Congratulations to beans&franks for FTF.
HGA stands for Holy Guardian Angel Church, although it is mostly known just as Guardian Angel Church. It was the first Roman Catholic church in the area. The church is no longer used except on Christmas Eve, but you can peek in the windows if you care to glimpse the interior. The attached old cemetery (or should I say graveyard!) has some really interesting headstones in it also.
Up until after the American Revolution in 1776, Pennsylvania law prohibited Catholic churches from being built, although they did allow meeting houses (such as the Quakers had) or Catholic Chapels. About 1800, Casper W. Easley, Sr received this land for his service in the American Revolution and he settled here from Maryland. He was the initiator of the church but it wasn't until 1872 that there was a priest in the area and there was a need for a church building. In 1872, right before his death, Casper W. Easley, Jr donated part of his farmland for the church and accompanying cemetery.

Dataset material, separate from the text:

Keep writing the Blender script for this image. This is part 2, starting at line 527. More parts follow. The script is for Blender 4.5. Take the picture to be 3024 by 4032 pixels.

Construction was started in 1872 and that year is written above the front door of the church in the tower and in the keystone along with the words "HOLY GUARDIAN ANGEL", but the building wasn't formally dedicated until 1878. It is known that the outside was finished fairly quickly and that the congregation met in the unfinished building for several years until the interior was finished in 1878. Most likely, the inside was finished as money became available. The brick building is 32' x 57' and is built in the Gothic Style. There are no exact records, but it is thought that the bricks were hand fired on the site as the church was being built. When done, the church had 3 alters and seated 200, and according to old records most of those seats were usually filled. A 32' high bell tower was added on in 1908, but after a bad storm in the late 1900s it was greatly reduced in height.